York magistrates were told Paul Anthony Crawford, 29, snatched the entire weekend's takings from Bella Pasta, now known as Bella Italia, in Low Petergate, York.

Prosecutors said Crawford took £3,645 which was destined for the safe and instead stuffed the bank bags with blank slips of paper.

They also said the Irishman also cheated his girlfriend out of £2,500 by using her chequebook during his stay in York, before fleeing to Northern Ireland, via Spain.

Robert Galley, prosecuting, said earlier this month North Yorkshire police officers travelled to Crawford's home town of Lisburn, Northern Ireland, and brought him back in handcuffs.

His solicitor Harry Bayman said he had initially gone to Spain after leaving York in early summer 2003, but later returned to Northern Ireland to live with his parents.

Crawford will be sentenced at York Crown Court on August 15 for his crimes in England and on July 25 in Lisburn for stealing from his parents in the 1990s and taking a hire car in 1998 and not returning it.

Crawford, of Lisburn, pleaded guilty to theft and three deceptions in York and asked for more similar offences to be taken into consideration. York magistrates decided the case there was too serious for them.

Mr Galley said Crawford was made assistant manager of the restaurant in spring 2003 and was in charge of its takings when on duty. For a time during his York stay, he lived at York Youth Hostel and his girlfriend allowed him to store his belongings in her Gillygate flat. She gave him a key so he could get to them.

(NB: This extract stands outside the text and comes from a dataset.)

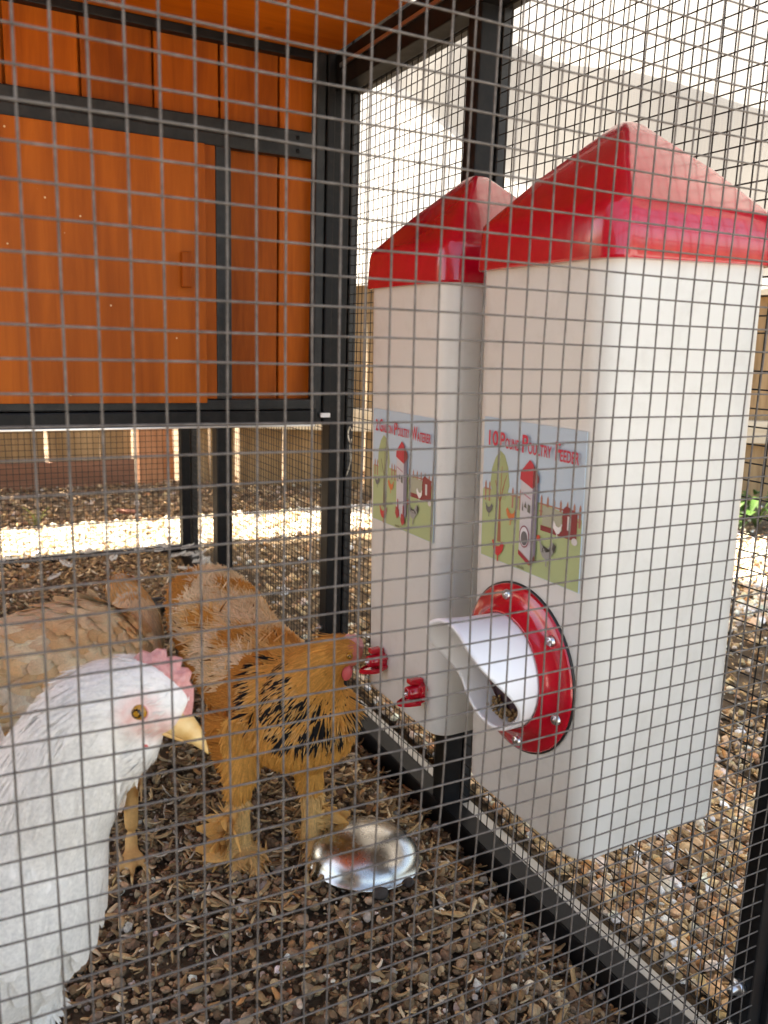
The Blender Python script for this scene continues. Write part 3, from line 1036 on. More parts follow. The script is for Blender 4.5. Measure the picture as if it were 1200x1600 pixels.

But unknown to her, he took her chequebook from the flat and used it to siphon funds from her bank account to a Halifax account in Lisburn.

For Crawford, Harry Bayman said the York offences came when he had financial difficulties and he had yet to receive a salary payment from the restaurant. Despite the offences against his parents, his father had stood surety in Lisburn for him to return to court there on July 25.

The court heard that Crawford has previous convictions for theft and deception in London and Glasgow and has been imprisoned in the past for stealing from his employer.